Supervisor Gonzalez said he was particularly concerned about the mass arrest on Franklin Street, and proposed a hearing to examine police response. ”I want the police department to explain what their protocols are in dealing with the actions in the last few days,” said Gonzalez.

”Please do everything in your power to rein in the out-of-control SFPD,” Holzman asked the supervisors. ”Particularly the Special Operations and Security Bureau who, though created to protect us from terrorist attack, have in a very short time been turned against political activists on the streets of our fair city.”

It’s still to be seen how vigorously protesters are prosecuted, if they are prosecuted at all. ”If the District Attorney does not intend to pursue any of these cases, should the police department set new guidelines for arrests?” asked Supervisor Hall. ”After all, what is the point for the police to exert all this effort, and spend all this overtime, if nothing is going to happen once they do their job?”

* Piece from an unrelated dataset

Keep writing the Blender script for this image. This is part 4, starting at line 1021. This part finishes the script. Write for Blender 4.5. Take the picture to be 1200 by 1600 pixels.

At a press conference March 25, a coalition of anti-war groups announced that they will focus on political outreach to encourage residents of the city to support protesters. Organizers said demonstrations will continue, but would now target defense contractors, oil companies and other firms which stand to profit from the war. More protests took place March 26 outside CNN’s San Francisco headquarters demanding an end to sanitized news coverage. On March 28, another eighty protesters, including priests and rabbis were arrested at the Federal Building. One of the protest organizers, Direct Action to Stop the War, has called for a national day of civil disobedience on April 7. ”I don’t think that they are sending a message about the war by shutting down traffic,” said Chief Fagan who said the police would continue to arrest protesters if necessary.

Tanya Mayo, spokesperson for the anti-war group Not In Our Name, said the San Francisco protests must continue, because they have shown the world that not everyone in the U.S. supports the war. ”This is something to be proud of,” said Mayo. ”We have made a powerful statement that this war is not waged in our name and we must stop it.”